O crescimento do número de utilizadores de canais online veio permitir às marcas, por via do trabalho desenvolvido pelas agências digitais, criar um maior foco na vertente relacional com os consumidores. Um cenário que veio despertar a discussão em torno da capacidade destas agências virem, no futuro a substituir as competências consagradas às unidades de marketing relacional. “Falsa questão”, sublinha Nuno Antunes, pois as agências de “marketing directo tradicionais já estão dotadas de capacidades digitais”. “As agências de marketing directo tradicionais já começaram há muito tempo a preparar-se para dominar os canais digitais, porque eram agências mais vocacionadas para dominar o canal offline. Estamos no mundo das ideias e não dos canais e a Proximiy não está refém de um canal, porque tem cá dentro uma estrutura que domina o digital, o mobile marketing, o online e o offline. As agências digitais, por seu lado, apenas dominam um canal e as ideias que têm só podem ser aí aplicadas”, realça. Ricardo Clemente diz mais: “As web agencies estão num momento com grande crescimento, e com grande sucesso, mas acredito pouco no futuro de uma agência exclusivamente digital ou exclusivamente a trabalhar para a web porque a vida das pessoas não é exclusivamente digital, assim como não é exclusivamente offline”. Além de que, acrescenta, são agências com “fortes competências técnicas na área de web, mas que não têm uma cultura de marca e uma experiência de marca como as agências mais tradicionais têm”. Ricardo Clemente acredita, porém, que as web agencies acabarão por ir à procura de outras competências que não apenas as digitais: “O mercado está em pura convulsão. A mudança está do lado do consumidor, e isso faz com que a cadeia se vá ajustando.
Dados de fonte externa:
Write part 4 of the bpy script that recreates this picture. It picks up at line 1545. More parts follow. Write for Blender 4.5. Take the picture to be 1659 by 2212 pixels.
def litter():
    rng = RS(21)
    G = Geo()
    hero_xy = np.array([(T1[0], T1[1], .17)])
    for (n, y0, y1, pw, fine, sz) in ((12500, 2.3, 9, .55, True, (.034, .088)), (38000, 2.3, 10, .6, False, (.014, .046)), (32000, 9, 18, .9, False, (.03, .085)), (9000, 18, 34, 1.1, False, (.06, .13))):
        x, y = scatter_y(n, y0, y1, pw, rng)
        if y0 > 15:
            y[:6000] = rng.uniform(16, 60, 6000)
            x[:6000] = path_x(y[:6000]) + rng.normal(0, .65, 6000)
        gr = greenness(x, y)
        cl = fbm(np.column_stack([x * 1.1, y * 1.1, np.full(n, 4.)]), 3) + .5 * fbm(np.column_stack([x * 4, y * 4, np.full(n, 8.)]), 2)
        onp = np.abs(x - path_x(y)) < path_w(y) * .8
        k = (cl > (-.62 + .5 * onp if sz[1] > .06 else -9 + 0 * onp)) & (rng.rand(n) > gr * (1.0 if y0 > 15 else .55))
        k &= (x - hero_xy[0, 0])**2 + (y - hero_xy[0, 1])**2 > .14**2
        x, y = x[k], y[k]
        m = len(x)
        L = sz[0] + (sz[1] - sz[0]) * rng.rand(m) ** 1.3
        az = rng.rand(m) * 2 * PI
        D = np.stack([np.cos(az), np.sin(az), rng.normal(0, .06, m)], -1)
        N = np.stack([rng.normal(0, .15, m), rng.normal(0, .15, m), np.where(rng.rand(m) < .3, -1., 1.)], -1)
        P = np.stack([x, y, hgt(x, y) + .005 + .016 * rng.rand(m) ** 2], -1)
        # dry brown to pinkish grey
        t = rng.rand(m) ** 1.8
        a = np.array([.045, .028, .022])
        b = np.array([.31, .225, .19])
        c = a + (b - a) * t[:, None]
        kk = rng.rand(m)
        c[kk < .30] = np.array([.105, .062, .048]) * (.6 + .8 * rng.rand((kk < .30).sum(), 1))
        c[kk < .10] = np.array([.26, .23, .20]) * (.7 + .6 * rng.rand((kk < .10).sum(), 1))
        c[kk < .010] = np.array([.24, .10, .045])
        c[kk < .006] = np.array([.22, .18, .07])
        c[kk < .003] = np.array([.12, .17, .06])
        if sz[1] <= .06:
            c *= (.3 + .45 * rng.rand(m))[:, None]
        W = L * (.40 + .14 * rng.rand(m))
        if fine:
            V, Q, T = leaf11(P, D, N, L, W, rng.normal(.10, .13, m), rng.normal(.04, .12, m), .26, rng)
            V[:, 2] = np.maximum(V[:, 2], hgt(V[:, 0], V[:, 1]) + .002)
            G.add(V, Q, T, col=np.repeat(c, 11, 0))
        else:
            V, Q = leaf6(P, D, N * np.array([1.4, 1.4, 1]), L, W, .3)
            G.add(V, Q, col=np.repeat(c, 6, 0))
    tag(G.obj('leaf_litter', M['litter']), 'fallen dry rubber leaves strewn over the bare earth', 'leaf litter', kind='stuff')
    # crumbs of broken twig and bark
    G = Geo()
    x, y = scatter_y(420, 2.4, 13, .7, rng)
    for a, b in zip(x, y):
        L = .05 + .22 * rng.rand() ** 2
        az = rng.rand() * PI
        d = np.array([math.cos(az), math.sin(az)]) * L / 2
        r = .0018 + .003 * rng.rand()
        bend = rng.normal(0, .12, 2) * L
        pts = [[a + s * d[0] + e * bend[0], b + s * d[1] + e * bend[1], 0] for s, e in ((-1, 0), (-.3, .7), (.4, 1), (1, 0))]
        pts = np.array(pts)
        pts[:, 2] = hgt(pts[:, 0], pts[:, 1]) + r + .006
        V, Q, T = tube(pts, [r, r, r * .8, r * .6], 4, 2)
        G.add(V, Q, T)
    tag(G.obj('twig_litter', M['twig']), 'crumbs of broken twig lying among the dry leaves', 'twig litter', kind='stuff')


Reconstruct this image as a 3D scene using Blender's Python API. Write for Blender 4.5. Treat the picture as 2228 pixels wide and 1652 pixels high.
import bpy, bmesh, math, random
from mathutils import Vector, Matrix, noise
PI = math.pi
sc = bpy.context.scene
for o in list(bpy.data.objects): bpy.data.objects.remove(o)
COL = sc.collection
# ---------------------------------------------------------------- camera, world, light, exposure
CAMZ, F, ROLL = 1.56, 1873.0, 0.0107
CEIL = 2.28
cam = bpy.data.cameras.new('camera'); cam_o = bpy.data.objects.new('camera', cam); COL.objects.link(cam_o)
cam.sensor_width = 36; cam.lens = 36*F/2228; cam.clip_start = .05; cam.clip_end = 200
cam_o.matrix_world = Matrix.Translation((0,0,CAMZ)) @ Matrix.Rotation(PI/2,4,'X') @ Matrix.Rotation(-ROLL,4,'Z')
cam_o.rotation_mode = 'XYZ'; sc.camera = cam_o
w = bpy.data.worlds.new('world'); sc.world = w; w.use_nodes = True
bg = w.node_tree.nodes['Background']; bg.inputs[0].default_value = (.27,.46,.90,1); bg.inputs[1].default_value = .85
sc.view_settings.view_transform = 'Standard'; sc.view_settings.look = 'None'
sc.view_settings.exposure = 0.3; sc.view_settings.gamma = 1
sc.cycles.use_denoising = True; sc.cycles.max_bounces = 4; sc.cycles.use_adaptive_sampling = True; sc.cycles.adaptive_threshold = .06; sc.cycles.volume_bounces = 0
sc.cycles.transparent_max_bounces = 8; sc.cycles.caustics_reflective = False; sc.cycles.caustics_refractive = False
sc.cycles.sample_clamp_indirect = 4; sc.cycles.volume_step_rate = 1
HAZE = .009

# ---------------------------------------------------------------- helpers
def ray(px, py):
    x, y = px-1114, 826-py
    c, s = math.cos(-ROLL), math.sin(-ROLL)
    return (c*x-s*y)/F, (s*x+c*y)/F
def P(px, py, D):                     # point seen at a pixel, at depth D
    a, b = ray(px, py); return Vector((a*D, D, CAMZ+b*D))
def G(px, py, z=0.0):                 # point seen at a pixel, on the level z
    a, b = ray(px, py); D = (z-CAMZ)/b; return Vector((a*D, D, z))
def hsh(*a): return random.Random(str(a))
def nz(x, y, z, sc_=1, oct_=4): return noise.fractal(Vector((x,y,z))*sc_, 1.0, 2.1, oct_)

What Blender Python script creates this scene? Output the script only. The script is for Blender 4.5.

No futuro, os mais fortes ficarão e os mais fracos sairão”, explica.
Também Jorge Castanheira acredita que as agências digitais possam incorporar esse know how. Todavia, apronta-se a esclarecer que “uma agência digital que trabalhe na óptica de criar relações e que não as consiga manter, tal como acontece com uma agência de publicidade, não vai perceber esta mudança do relacionamento que existe com os clientes”. No presente, prossegue, o importante “é saber interpretar, não só o ciclo de vida do cliente, mas o ciclo de vida da relação, porque ele pode estar a falar comigo ou de mim sem eu saber”. E conclui: “Eu tenho de saber onde ele anda, o que anda a dizer sobre mim aos seus amigos e contactos e como é que posso participar nessa conversa sem parecer que estou a invadir. Saber interpretar os resultados e saber decidir de acordo com os resultados que se medem. Só temos sucesso, e aí a internet foi importante pois deu-nos mais ferramentas, se numa operação juntarmos a estratégia, a criatividade e os resultados”.